→ What is required
From the first line of the data below through the line bearing "scene.camera = cam", reproduce each line exactly; do not include pictures.

→ Supplied data
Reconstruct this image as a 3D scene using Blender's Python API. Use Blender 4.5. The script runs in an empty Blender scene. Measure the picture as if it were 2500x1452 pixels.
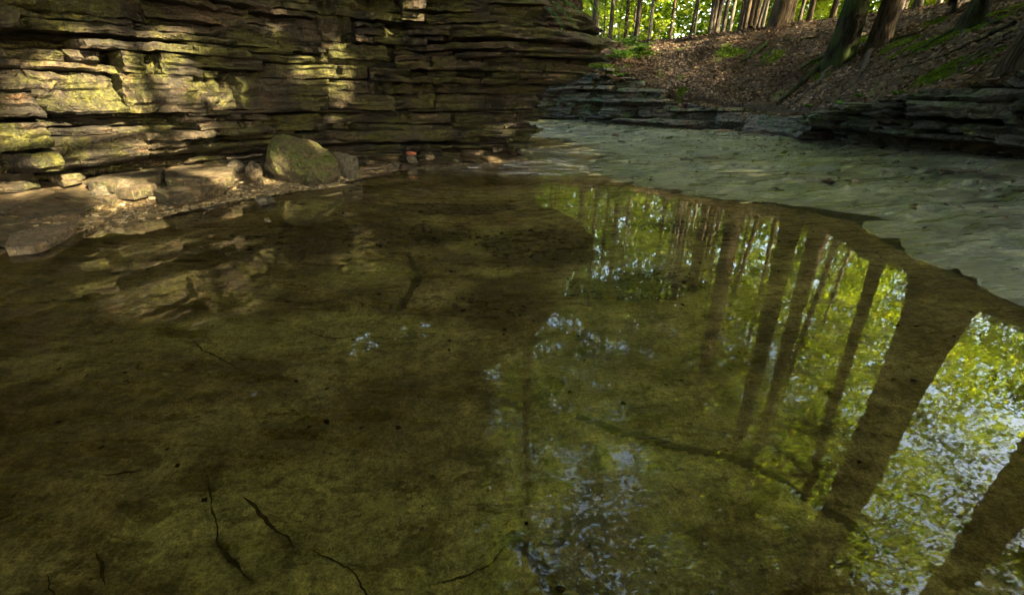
import bpy, bmesh, math, random
import numpy as np
from math import radians, sin, cos, pi, exp, sqrt

# ------------------------------------------------------------------ camera, sky, sun
scene = bpy.context.scene
COL = scene.collection
F_PX, TILT, EYE = 1040.0, radians(25.9), 1.2
cam_d = bpy.data.cameras.new('camera')
cam_d.sensor_width = 36.0
cam_d.lens = 36.0 * F_PX / 2500.0
cam_d.clip_start = 0.05
cam_d.clip_end = 600.0
cam = bpy.data.objects.new('camera', cam_d)
cam.location = (0, 0, EYE)
cam.rotation_euler = (radians(90) - TILT, 0, 0)
COL.objects.link(cam)
scene.camera = cam

SUN_EL = radians(28.0)
_az = np.array([0.85, -0.53]); _az /= np.linalg.norm(_az)
SUN = np.array([_az[0] * cos(SUN_EL), _az[1] * cos(SUN_EL), sin(SUN_EL)])   # towards the sun
world = bpy.data.worlds.new('World')
scene.world = world
world.use_nodes = True
wn = world.node_tree
for n in list(wn.nodes):
    wn.nodes.remove(n)
sky = wn.nodes.new('ShaderNodeTexSky')
sky.sky_type = 'NISHITA'
sky.sun_disc = False
sky.sun_elevation = SUN_EL
sky.sun_rotation = math.atan2(_az[0], _az[1])
sky.air_density = 1.4
sky.dust_density = 6.0
bg = wn.nodes.new('ShaderNodeBackground')
bg.inputs['Strength'].default_value = 0.15
wo = wn.nodes.new('ShaderNodeOutputWorld')
wn.links.new(sky.outputs[0], bg.inputs[0])
wn.links.new(bg.outputs[0], wo.inputs[0])

sun_d = bpy.data.lights.new('sun', 'SUN')
sun_d.energy = 5.0
sun_d.angle = radians(0.55)
sun_d.color = (1.0, 0.82, 0.5)
sun_o = bpy.data.objects.new('sun', sun_d)
from mathutils import Vector
sun_o.rotation_euler = Vector(SUN).to_track_quat('Z', 'Y').to_euler()
sun_o.location = (20, -12, 25)
COL.objects.link(sun_o)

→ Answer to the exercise
Reconstruct this image as a 3D scene using Blender's Python API. Use Blender 4.5. The script runs in an empty Blender scene. Measure the picture as if it were 2500x1452 pixels.
import bpy, bmesh, math, random
import numpy as np
from math import radians, sin, cos, pi, exp, sqrt

# ------------------------------------------------------------------ camera, sky, sun
scene = bpy.context.scene
COL = scene.collection
F_PX, TILT, EYE = 1040.0, radians(25.9), 1.2
cam_d = bpy.data.cameras.new('camera')
cam_d.sensor_width = 36.0
cam_d.lens = 36.0 * F_PX / 2500.0
cam_d.clip_start = 0.05
cam_d.clip_end = 600.0
cam = bpy.data.objects.new('camera', cam_d)
cam.location = (0, 0, EYE)
cam.rotation_euler = (radians(90) - TILT, 0, 0)
COL.objects.link(cam)
scene.camera = cam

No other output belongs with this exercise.